• Do this
Copy out all lines with the word "Python" in them.

[Stored items]
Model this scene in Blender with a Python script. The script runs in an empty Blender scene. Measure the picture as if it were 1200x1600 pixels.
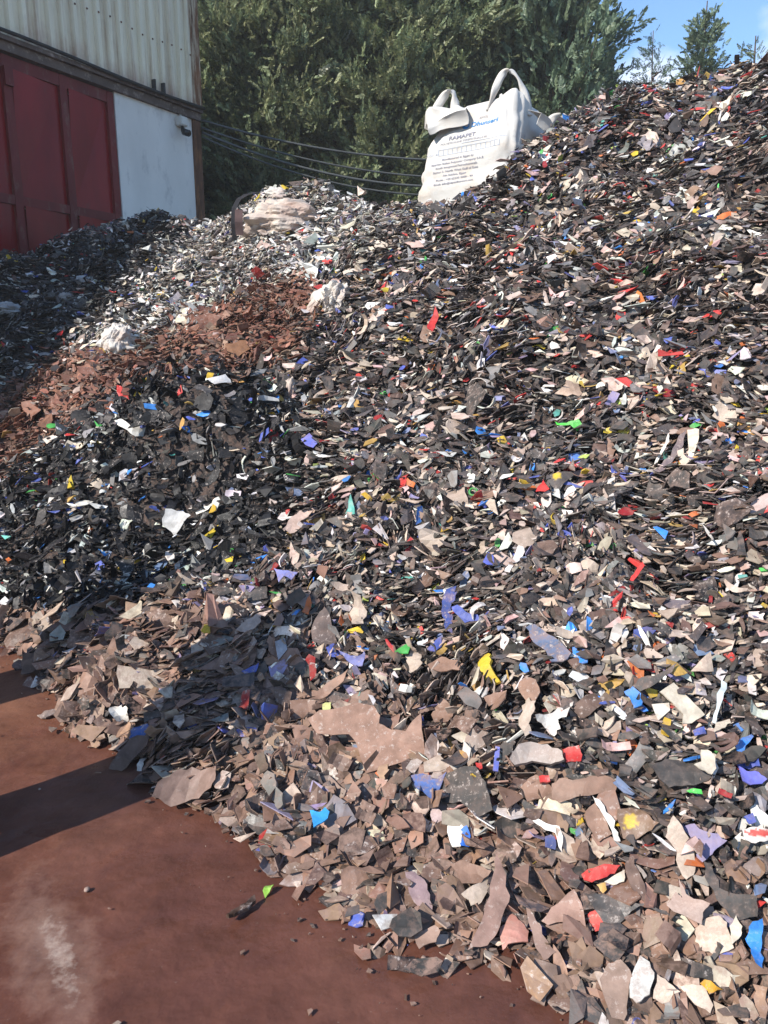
import bpy, bmesh, math, random
import numpy as np
from mathutils import Vector, Matrix, noise
from mathutils.bvhtree import BVHTree
from mathutils import geometry as mgeo

rng = np.random.default_rng(7)
random.seed(7)
SC = bpy.context.scene
COL = SC.collection
R = math.radians

# ------------------------------------------------------------------ camera model
F = 1155.0
PITCH = R(12.7)
CP, SP = math.cos(PITCH), math.sin(PITCH)
CAM = np.array([0.0, 0.0, 1.6])


def ray(px, py):
    u = (px - 600) / F
    v = (800 - py) / F
    return np.array([u, CP + v * SP, -SP + v * CP])


def at(px, py, Y):
    d = ray(px, py)
    return CAM + d * (Y / d[1])


def on_ground(px, py, z=0.0):
    d = ray(px, py)
    return CAM + d * ((z - CAM[2]) / d[2])


def project(p):
    p = np.atleast_2d(p)
    rel = p - CAM
    dep = rel[:, 1] * CP - rel[:, 2] * SP
    v = (rel[:, 1] * SP + rel[:, 2] * CP) / dep
    return 600 + F * rel[:, 0] / dep, 800 - F * v, dep


# sun: behind the viewer's left shoulder
EL = R(38)
SUN = Vector((-0.76 * math.cos(EL), -0.65 * math.cos(EL), math.sin(EL)))

# ------------------------------------------------------------------ tags
def tag(o, label=None, cat=None, group=None, kind=None):
    if label: o['label'] = label
    if cat: o['category'] = cat
    if group: o['group'] = group
    if kind: o['kind'] = kind
    return o


def empty(name, loc, rz=0.0):
    o = bpy.data.objects.new(name, None)
    COL.objects.link(o)
    o.location = loc
    o.rotation_euler = (0, 0, rz)
    return o


def link_mesh(name, me, mat=None, parent=None):
    o = bpy.data.objects.new(name, me)
    COL.objects.link(o)
    if mat: me.materials.append(mat)
    if parent: o.parent = parent
    return o


def from_bm(name, bm, mat=None, parent=None, smooth=False):
    bmesh.ops.recalc_face_normals(bm, faces=bm.faces[:])
    me = bpy.data.meshes.new(name)
    bm.to_mesh(me)
    bm.free()
    for p in me.polygons: p.use_smooth = smooth
    return link_mesh(name, me, mat, parent)


def box(bm, x0, x1, y0, y1, z0, z1):
    v = [bm.verts.new(c) for c in ((x0, y0, z0), (x1, y0, z0), (x1, y1, z0), (x0, y1, z0),
                                   (x0, y0, z1), (x1, y0, z1), (x1, y1, z1), (x0, y1, z1))]
    for f in ((0, 3, 2, 1), (4, 5, 6, 7), (0, 1, 5, 4), (1, 2, 6, 5), (2, 3, 7, 6), (3, 0, 4, 7)):
        bm.faces.new([v[i] for i in f])


def tube(bm, pts, rad, n=8, cap=True):
    pts = [Vector(p) for p in pts]
    rads = rad if isinstance(rad, (list, tuple)) else [rad] * len(pts)
    rings = []
    for i, p in enumerate(pts):
        t = (pts[min(i + 1, len(pts) - 1)] - pts[max(i - 1, 0)]).normalized()
        a = t.cross(Vector((0, 0, 1)))
        if a.length < 1e-3: a = Vector((1, 0, 0))
        a.normalize()
        b = t.cross(a)
        rings.append([bm.verts.new(p + (a * math.cos(k / n * 2 * math.pi) + b * math.sin(k / n * 2 * math.pi)) * rads[i]) for k in range(n)])
    for r0, r1 in zip(rings, rings[1:]):
        for k in range(n):
            bm.faces.new((r0[k], r0[(k + 1) % n], r1[(k + 1) % n], r1[k]))
    if cap:
        bm.faces.new(rings[0][::-1])
        bm.faces.new(rings[-1])


# ------------------------------------------------------------------ materials
def new_mat(name):
    m = bpy.data.materials.new(name)
    m.use_nodes = True
    nt = m.node_tree
    b = nt.nodes['Principled BSDF']
    return m, nt, b


def N(nt, t, **kw):
    n = nt.nodes.new(t)
    for k, v in kw.items():
        if k in n.inputs: n.inputs[k].default_value = v
        else: setattr(n, k, v)
    return n


def ramp(nt, fac, stops):
    r = nt.nodes.new('ShaderNodeValToRGB')
    e = r.color_ramp.elements
    while len(e) < len(stops): e.new(0.5)
    for i, (p, c) in enumerate(stops):
        e[i].position = p
        e[i].color = (*c, 1) if len(c) == 3 else c
    nt.links.new(fac, r.inputs[0])
    return r.outputs[0]


def mix(nt, fac, a, b, mode='MIX'):
    m = nt.nodes.new('ShaderNodeMix')
    m.data_type = 'RGBA'
    m.blend_type = mode
    for s, v in ((m.inputs[0], fac), (m.inputs[6], a), (m.inputs[7], b)):
        if hasattr(v, 'links'): nt.links.new(v, s)
        elif isinstance(v, (int, float)): s.default_value = v
        else: s.default_value = (*v, 1)
    return m.outputs[2]


def math_n(nt, op, a, b=0.0):
    m = nt.nodes.new('ShaderNodeMath')
    m.operation = op
    for s, v in ((m.inputs[0], a), (m.inputs[1], b)):
        if hasattr(v, 'links'): nt.links.new(v, s)
        else: s.default_value = v
    return m.outputs[0]


def coords(nt, scale=(1, 1, 1)):
    tc = nt.nodes.new('ShaderNodeTexCoord')
    mp = nt.nodes.new('ShaderNodeMapping')
    mp.inputs['Scale'].default_value = scale
    nt.links.new(tc.outputs['Object'], mp.inputs[0])
    return mp.outputs[0]


def noise_n(nt, co, scale, detail=4, rough=0.55):
    n = N(nt, 'ShaderNodeTexNoise', Scale=scale, Detail=detail, Roughness=rough)
    nt.links.new(co, n.inputs['Vector'])
    return n.outputs[0]


def bump(nt, b, h, strength=0.3, dist=0.01):
    bp = N(nt, 'ShaderNodeBump', Strength=strength, Distance=dist)
    nt.links.new(h, bp.inputs['Height'])
    nt.links.new(bp.outputs[0], b.inputs['Normal'])


def simple_mat(name, base, rough=0.6, var=0.25, scale=6.0, bmp=0.15, dist=0.01, stretch=(1, 1, 1), metal=0.0, dirt=None, dirt_at=0.6):
    m, nt, b = new_mat(name)
    co = coords(nt, stretch)
    n1 = noise_n(nt, co, scale, 6)
    lo = tuple(c * (1 - var) for c in base)
    hi = tuple(min(1, c * (1 + var)) for c in base)
    c = ramp(nt, n1, [(0.3, lo), (0.7, hi)])
    if dirt:
        n2 = noise_n(nt, co, scale * 2.3, 8, 0.7)
        f = ramp(nt, n2, [(dirt_at - 0.06, (0, 0, 0)), (dirt_at + 0.1, (1, 1, 1))])
        c = mix(nt, f, c, dirt)
    nt.links.new(c, b.inputs['Base Color'])
    b.inputs['Roughness'].default_value = rough
    b.inputs['Metallic'].default_value = metal
    b.inputs['Specular IOR Level'].default_value = .3
    bump(nt, b, noise_n(nt, co, scale * 8, 5), bmp, dist)
    return m


def scrap_material():
    m, nt, b = new_mat('scrap_plastic')
    at_c = N(nt, 'ShaderNodeAttribute', attribute_name='tint')
    at_w = N(nt, 'ShaderNodeAttribute', attribute_name='wear')
    sep = nt.nodes.new('ShaderNodeSeparateColor')
    nt.links.new(at_w.outputs['Color'], sep.inputs[0])
    co = coords(nt)
    big = noise_n(nt, co, 22, 5, 0.6)
    shade = ramp(nt, big, [(0.3, (0.62, 0.60, 0.58)), (0.7, (1.18, 1.18, 1.18))])
    c = mix(nt, 1.0, at_c.outputs['Color'], shade, 'MULTIPLY')
    # dried mud film
    mud = ramp(nt, noise_n(nt, co, 28, 8, 0.72), [(0.44, (0, 0, 0)), (0.58, (1, 1, 1))])
    c = mix(nt, math_n(nt, 'MULTIPLY', mud, sep.outputs[0]), c, (0.24, 0.155, 0.12))
    # pale chalky flecks
    fl = ramp(nt, noise_n(nt, co, 55, 7, 0.75), [(0.56, (0, 0, 0)), (0.64, (1, 1, 1))])
    c = mix(nt, math_n(nt, 'MULTIPLY', fl, sep.outputs[2]), c, (0.52, 0.45, 0.40))
    nt.links.new(c, b.inputs['Base Color'])
    rr = math_n(nt, 'ADD', sep.outputs[1], math_n(nt, 'MULTIPLY', mud, 0.18))
    nt.links.new(rr, b.inputs['Roughness'])
    b.inputs['Specular IOR Level'].default_value = 0.28
    bump(nt, b, noise_n(nt, co, 110, 4, 0.6), 0.25, 0.003)
    return m


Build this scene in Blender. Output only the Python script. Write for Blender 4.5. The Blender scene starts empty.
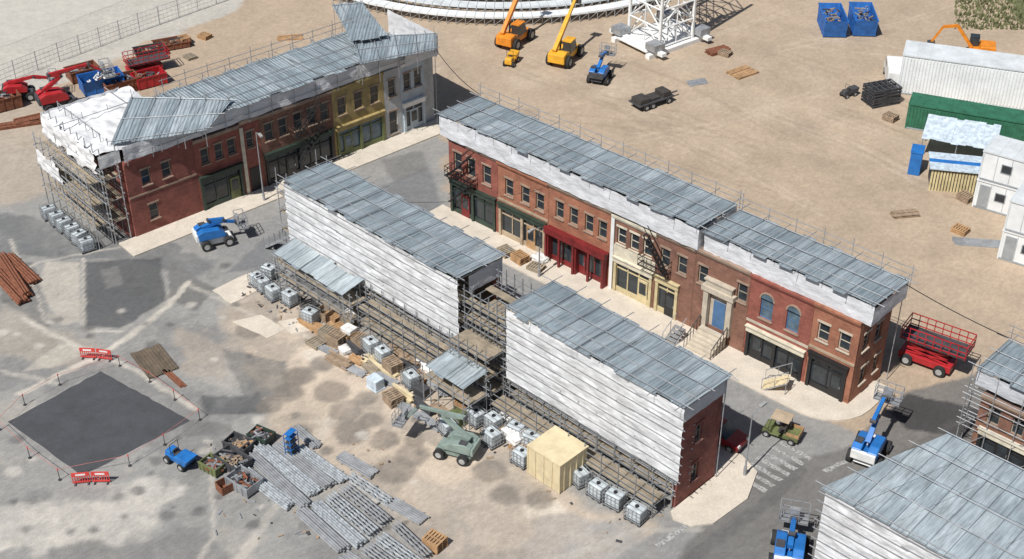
import bpy, math, random
import numpy as np
from mathutils import Vector, Matrix, noise
random.seed(7)
R=math.radians
sc=bpy.context.scene; COL=sc.collection
# ---------------------------------------------------------------- survey camera -> ground metres
F=1350.0; H=58.1; PIT=R(34.2); sP=math.sin(PIT); cP=math.cos(PIT)
def G(px,py,z=0.0):
    u=(px-512)/F; v=(py-279.5)/F
    t=(H-z)/(sP+v*cP)
    return Vector((u*t,t*(cP-v*sP),z))
def lin(r,g,b,k=1.0):
    f=lambda c:(c/255/12.92 if c/255<=.04045 else ((c/255+.055)/1.055)**2.4)*k
    return (f(r),f(g),f(b))
# ---------------------------------------------------------------- materials
MATS={}
def nt(name):
    m=bpy.data.materials.new(name); m.use_nodes=True
    t=m.node_tree; b=t.nodes['Principled BSDF']; return m,t,b
def N(t,k,**kw):
    n=t.nodes.new(k)
    for a,v in kw.items(): setattr(n,a,v)
    return n
def randcoord(t):
    tc=N(t,'ShaderNodeTexCoord'); oi=N(t,'ShaderNodeObjectInfo')
    mu=N(t,'ShaderNodeMath',operation='MULTIPLY'); mu.inputs[1].default_value=53.0
    t.links.new(oi.outputs['Random'],mu.inputs[0])
    ad=N(t,'ShaderNodeVectorMath',operation='ADD')
    t.links.new(tc.outputs['Object'],ad.inputs[0]); t.links.new(mu.outputs[0],ad.inputs[1])
    return tc,ad.outputs[0]
def noisefac(t,vec,scale,lo,hi,detail=3,rough=.65):
    n=N(t,'ShaderNodeTexNoise'); n.inputs['Scale'].default_value=scale; n.inputs['Detail'].default_value=detail
    n.inputs['Roughness'].default_value=rough
    t.links.new(vec,n.inputs['Vector'])
    r=N(t,'ShaderNodeMapRange'); r.inputs[1].default_value=.3; r.inputs[2].default_value=.7
    r.inputs[3].default_value=lo; r.inputs[4].default_value=hi
    t.links.new(n.outputs['Fac'],r.inputs[0]); return r.outputs[0],n.outputs['Fac']
def mul(t,a,b):
    m=N(t,'ShaderNodeMath',operation='MULTIPLY'); t.links.new(a,m.inputs[0]); t.links.new(b,m.inputs[1]); return m.outputs[0]
def scalecol(t,colsock,fac):
    s=N(t,'ShaderNodeVectorMath',operation='SCALE'); t.links.new(colsock,s.inputs[0]); t.links.new(fac,s.inputs['Scale']); return s.outputs[0]
def bumpit(t,b,h,strength=.3,dist=.02):
    bp=N(t,'ShaderNodeBump'); bp.inputs['Strength'].default_value=strength; bp.inputs['Distance'].default_value=dist
    t.links.new(h,bp.inputs['Height']); t.links.new(bp.outputs[0],b.inputs['Normal'])
def mat(name,c,rough=.7,var=.18,scale=.9,metal=0.0,bump=0):
    if name in MATS: return MATS[name]
    m,t,b=nt(name)
    tc,vec=randcoord(t)
    f1,h=noisefac(t,vec,scale*1.6,1-var*1.3,1+var*1.3,4)
    rgb=N(t,'ShaderNodeRGB'); rgb.outputs[0].default_value=(*c,1)
    t.links.new(scalecol(t,rgb.outputs[0],f1),b.inputs['Base Color'])
    b.inputs['Roughness'].default_value=rough; b.inputs['Metallic'].default_value=metal
    if bump: bumpit(t,b,h,bump,.03)
    MATS[name]=m; return m
def groundmat(name,c,var=.3):
    if name in MATS: return MATS[name]
    m,t,b=nt(name); tc,vec=randcoord(t)
    f1,_=noisefac(t,vec,.7,1-var,1+var,7,.75); f2,_=noisefac(t,vec,7,.86,1.14,4,.8)
    rgb=N(t,'ShaderNodeRGB'); rgb.outputs[0].default_value=(*c,1)
    t.links.new(scalecol(t,rgb.outputs[0],mul(t,f1,f2)),b.inputs['Base Color']); b.inputs['Roughness'].default_value=.95
    MATS[name]=m; return m
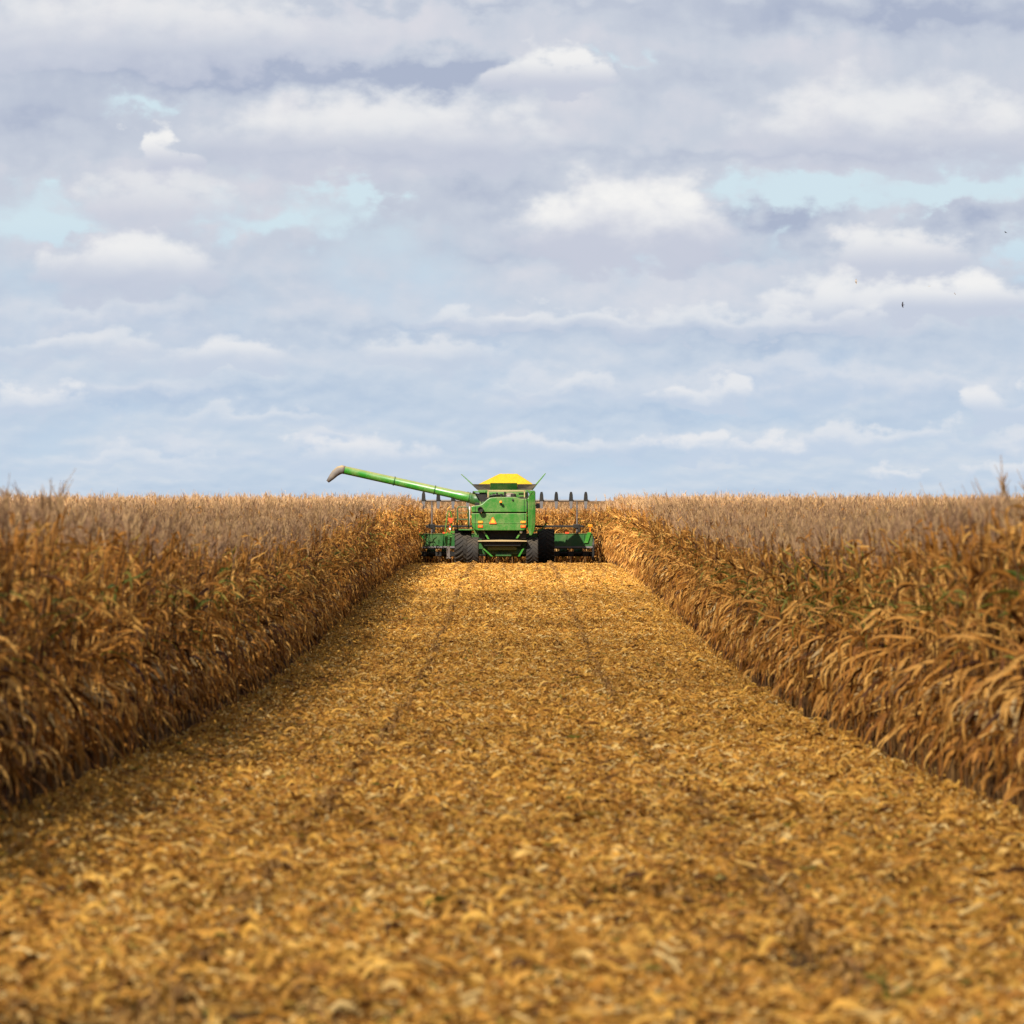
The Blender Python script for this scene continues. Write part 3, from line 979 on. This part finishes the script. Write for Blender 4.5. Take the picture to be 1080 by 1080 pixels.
# slow vehicle triangle
def tri(bm, cx, cz, w, h, y0, y1, cut):
    pts_ = []
    P3 = [(cx - w / 2, cz - h / 2), (cx + w / 2, cz - h / 2), (cx, cz + h / 2)]
    for i in range(3):
        p, q, s_ = Vector(P3[i]), Vector(P3[(i + 1) % 3]), Vector(P3[(i + 2) % 3])
        pts_.append(tuple(p.lerp(s_, cut))); pts_.append(tuple(p.lerp(q, cut)))
    prism(bm, pts_, y0, y1)
bm = B(); tri(bm, -0.585, 2.275, 0.42, 0.38, -0.07, -0.05, 0.10); tr_o = obj('slow_vehicle_sign', bm, M['sign_red'], combine)
bm = B(); tri(bm, -0.585, 2.262, 0.27, 0.25, -0.078, -0.0705, 0.05); obj('sign_centre', bm, M['sign_orange'], tr_o)
# tail lights
for x in (-1.205, 0.94):
    for z, hh, mt in ((2.18, 0.085, M['orange']), (1.965, 0.11, M['red'])):
        bm = B()
        y0 = hood_surface(x, z) - 0.02
        box(bm, x - 0.125, x + 0.125, y0 - 0.05, y0 + 0.03, z - hh / 2 - .012, z + hh / 2 + .012)
        tl = obj('tail_light', bm, M['red'] if mt is M['red'] else M['orange'], combine, 0.015)
        bm = B()
        box(bm, x - 0.07, x + 0.07, y0 - 0.058, y0 - 0.0505, z - hh / 2 + .015, z + hh / 2 - .015)
        obj('lens', bm, M['orange'] if mt is M['red'] else M['sign_orange'], tl)
# grain tank and folding extensions
bm = B()
prism(bm, [(-1.25, 2.9), (1.1, 2.9), (1.12, 3.72), (1.38, 3.80), (-1.38, 3.80), (-1.28, 3.72)], 2.05, 4.9)
tank = obj('grain_tank', bm, M['green_dusty'], combine, 0.02)
bm = B(); hexa(bm, [(-0.72, 2.06, 3.805), (0.64, 2.06, 3.805), (0.64, 2.10, 3.805), (-0.72, 2.10, 3.805), (-0.72, 1.86, 4.15), (0.64, 1.86, 4.15), (0.64, 1.90, 4.15), (-0.72, 1.90, 4.15)])
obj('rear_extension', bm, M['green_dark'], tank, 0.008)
for sx in (-1, 1):
    bm = B()                                  # dark rubber corner gusset
    xi = -0.725 if sx < 0 else 0.645
    hexa(bm, [(xi, 2.08, 3.81), (sx * 1.36, 2.08, 3.81), (sx * 1.36, 2.11, 3.81), (xi, 2.11, 3.81),
              (xi, 1.92, 4.09), (sx * 1.66, 2.02, 4.09), (sx * 1.66, 2.05, 4.09), (xi, 1.95, 4.09)])
    obj('gusset', bm, M['flapgrey'], tank)
    bm = B()                                  # opened side flap, seen on edge
    b0 = Vector((sx * 1.38, 0, 3.81)); b1 = Vector((sx * 2.20, 0, 4.60)) if sx < 0 else Vector((2.08, 0, 4.64))
    if sx < 0: b0 = Vector((-1.36, 0, 3.83))
    nrm = Vector((-(b1.z - b0.z), 0, b1.x - b0.x)).normalized() * (0.035 if sx < 0 else 0.05)
    hexa(bm, [(b0.x - nrm.x, 2.12, b0.z - nrm.z), (b0.x + nrm.x, 2.12, b0.z + nrm.z), (b0.x + nrm.x, 4.85, b0.z + nrm.z), (b0.x - nrm.x, 4.85, b0.z - nrm.z),
              (b1.x - nrm.x * .5, 2.3, b1.z - nrm.z * .5), (b1.x + nrm.x * .5, 2.3, b1.z + nrm.z * .5), (b1.x + nrm.x * .5, 4.7, b1.z + nrm.z * .5), (b1.x - nrm.x * .5, 4.7, b1.z - nrm.z * .5)])
    obj('side_flap', bm, G, tank, 0.008)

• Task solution
Model this scene in Blender with a Python script. The script runs in an empty Blender scene. Measure the picture as if it were 1200x1600 pixels.
Build this scene in Blender. Output only the Python script. Write for Blender 4.5. The Blender scene starts empty.
The Blender Python script for this scene continues. Write part 3, from line 979 on. This part finishes the script. Write for Blender 4.5. Take the picture to be 1080 by 1080 pixels.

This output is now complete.